§ INSTRUCTIONS TO FOLLOW
Repeat the listing below in full, exactly as it stands.

§ DATASET EXCERPT

::::::::::

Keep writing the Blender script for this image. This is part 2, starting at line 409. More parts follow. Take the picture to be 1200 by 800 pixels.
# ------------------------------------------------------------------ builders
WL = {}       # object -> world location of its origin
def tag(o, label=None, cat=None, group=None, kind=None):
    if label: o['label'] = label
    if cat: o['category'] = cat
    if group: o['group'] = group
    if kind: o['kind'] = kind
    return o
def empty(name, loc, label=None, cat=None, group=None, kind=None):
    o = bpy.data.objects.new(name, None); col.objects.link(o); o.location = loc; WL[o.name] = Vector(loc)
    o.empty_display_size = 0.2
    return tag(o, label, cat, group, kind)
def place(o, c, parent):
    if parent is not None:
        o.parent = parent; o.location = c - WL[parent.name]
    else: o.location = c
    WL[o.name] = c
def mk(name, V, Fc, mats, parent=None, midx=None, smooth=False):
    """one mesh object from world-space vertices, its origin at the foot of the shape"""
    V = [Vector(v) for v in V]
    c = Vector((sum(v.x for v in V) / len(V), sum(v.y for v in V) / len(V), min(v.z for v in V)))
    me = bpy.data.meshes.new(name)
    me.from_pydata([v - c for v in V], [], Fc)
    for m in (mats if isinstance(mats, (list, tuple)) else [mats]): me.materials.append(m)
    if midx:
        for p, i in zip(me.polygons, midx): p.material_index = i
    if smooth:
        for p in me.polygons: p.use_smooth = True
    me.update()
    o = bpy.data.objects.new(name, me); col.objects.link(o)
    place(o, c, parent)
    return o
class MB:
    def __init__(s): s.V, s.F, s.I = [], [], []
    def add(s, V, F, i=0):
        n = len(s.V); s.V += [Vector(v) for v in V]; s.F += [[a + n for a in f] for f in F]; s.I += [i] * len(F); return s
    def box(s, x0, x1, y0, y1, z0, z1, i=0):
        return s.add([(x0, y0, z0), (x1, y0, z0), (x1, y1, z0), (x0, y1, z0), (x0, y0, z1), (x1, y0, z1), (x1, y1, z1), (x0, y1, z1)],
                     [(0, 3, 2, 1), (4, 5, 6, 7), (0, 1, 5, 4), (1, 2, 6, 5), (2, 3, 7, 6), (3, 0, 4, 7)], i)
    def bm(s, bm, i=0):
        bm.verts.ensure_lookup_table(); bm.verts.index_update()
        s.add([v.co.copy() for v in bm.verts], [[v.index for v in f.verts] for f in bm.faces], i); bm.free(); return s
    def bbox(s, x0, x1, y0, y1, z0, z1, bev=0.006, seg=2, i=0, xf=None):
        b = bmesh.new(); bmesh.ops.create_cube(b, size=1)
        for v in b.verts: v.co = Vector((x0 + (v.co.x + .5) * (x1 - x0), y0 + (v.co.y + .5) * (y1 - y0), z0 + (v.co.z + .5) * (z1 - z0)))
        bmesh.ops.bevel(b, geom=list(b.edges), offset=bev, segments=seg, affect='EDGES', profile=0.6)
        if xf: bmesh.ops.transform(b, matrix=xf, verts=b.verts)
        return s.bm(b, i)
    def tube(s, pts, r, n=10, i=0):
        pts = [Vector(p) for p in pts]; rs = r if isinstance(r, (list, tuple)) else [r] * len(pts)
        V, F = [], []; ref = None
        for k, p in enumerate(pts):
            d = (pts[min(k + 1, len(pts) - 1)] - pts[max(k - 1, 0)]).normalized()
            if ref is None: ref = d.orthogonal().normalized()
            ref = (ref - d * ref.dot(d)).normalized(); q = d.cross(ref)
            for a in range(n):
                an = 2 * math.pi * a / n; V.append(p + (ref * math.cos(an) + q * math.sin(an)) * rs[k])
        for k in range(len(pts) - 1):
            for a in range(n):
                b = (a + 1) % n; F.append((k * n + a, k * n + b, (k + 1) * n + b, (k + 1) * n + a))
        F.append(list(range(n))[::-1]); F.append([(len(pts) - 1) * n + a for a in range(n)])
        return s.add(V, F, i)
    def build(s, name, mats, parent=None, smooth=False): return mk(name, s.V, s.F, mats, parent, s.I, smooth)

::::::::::

§ ANSWER TO THE TASK
Keep writing the Blender script for this image. This is part 2, starting at line 409. More parts follow. Take the picture to be 1200 by 800 pixels.
# ------------------------------------------------------------------ builders
WL = {}       # object -> world location of its origin
def tag(o, label=None, cat=None, group=None, kind=None):
    if label: o['label'] = label
    if cat: o['category'] = cat
    if group: o['group'] = group
    if kind: o['kind'] = kind
    return o
def empty(name, loc, label=None, cat=None, group=None, kind=None):
    o = bpy.data.objects.new(name, None); col.objects.link(o); o.location = loc; WL[o.name] = Vector(loc)
    o.empty_display_size = 0.2
    return tag(o, label, cat, group, kind)
def place(o, c, parent):
    if parent is not None:
        o.parent = parent; o.location = c - WL[parent.name]
    else: o.location = c
    WL[o.name] = c
def mk(name, V, Fc, mats, parent=None, midx=None, smooth=False):
    """one mesh object from world-space vertices, its origin at the foot of the shape"""
    V = [Vector(v) for v in V]
    c = Vector((sum(v.x for v in V) / len(V), sum(v.y for v in V) / len(V), min(v.z for v in V)))
    me = bpy.data.meshes.new(name)
    me.from_pydata([v - c for v in V], [], Fc)
    for m in (mats if isinstance(mats, (list, tuple)) else [mats]): me.materials.append(m)
    if midx:
        for p, i in zip(me.polygons, midx): p.material_index = i
    if smooth:
        for p in me.polygons: p.use_smooth = True
    me.update()
    o = bpy.data.objects.new(name, me); col.objects.link(o)
    place(o, c, parent)
    return o
class MB:
    def __init__(s): s.V, s.F, s.I = [], [], []
    def add(s, V, F, i=0):
        n = len(s.V); s.V += [Vector(v) for v in V]; s.F += [[a + n for a in f] for f in F]; s.I += [i] * len(F); return s
    def box(s, x0, x1, y0, y1, z0, z1, i=0):
        return s.add([(x0, y0, z0), (x1, y0, z0), (x1, y1, z0), (x0, y1, z0), (x0, y0, z1), (x1, y0, z1), (x1, y1, z1), (x0, y1, z1)],
                     [(0, 3, 2, 1), (4, 5, 6, 7), (0, 1, 5, 4), (1, 2, 6, 5), (2, 3, 7, 6), (3, 0, 4, 7)], i)
    def bm(s, bm, i=0):
        bm.verts.ensure_lookup_table(); bm.verts.index_update()
        s.add([v.co.copy() for v in bm.verts], [[v.index for v in f.verts] for f in bm.faces], i); bm.free(); return s
    def bbox(s, x0, x1, y0, y1, z0, z1, bev=0.006, seg=2, i=0, xf=None):
        b = bmesh.new(); bmesh.ops.create_cube(b, size=1)
        for v in b.verts: v.co = Vector((x0 + (v.co.x + .5) * (x1 - x0), y0 + (v.co.y + .5) * (y1 - y0), z0 + (v.co.z + .5) * (z1 - z0)))
        bmesh.ops.bevel(b, geom=list(b.edges), offset=bev, segments=seg, affect='EDGES', profile=0.6)
        if xf: bmesh.ops.transform(b, matrix=xf, verts=b.verts)
        return s.bm(b, i)
    def tube(s, pts, r, n=10, i=0):
        pts = [Vector(p) for p in pts]; rs = r if isinstance(r, (list, tuple)) else [r] * len(pts)
        V, F = [], []; ref = None
        for k, p in enumerate(pts):
            d = (pts[min(k + 1, len(pts) - 1)] - pts[max(k - 1, 0)]).normalized()
            if ref is None: ref = d.orthogonal().normalized()
            ref = (ref - d * ref.dot(d)).normalized(); q = d.cross(ref)
            for a in range(n):
                an = 2 * math.pi * a / n; V.append(p + (ref * math.cos(an) + q * math.sin(an)) * rs[k])
        for k in range(len(pts) - 1):
            for a in range(n):
                b = (a + 1) % n; F.append((k * n + a, k * n + b, (k + 1) * n + b, (k + 1) * n + a))
        F.append(list(range(n))[::-1]); F.append([(len(pts) - 1) * n + a for a in range(n)])
        return s.add(V, F, i)
    def build(s, name, mats, parent=None, smooth=False): return mk(name, s.V, s.F, mats, parent, s.I, smooth)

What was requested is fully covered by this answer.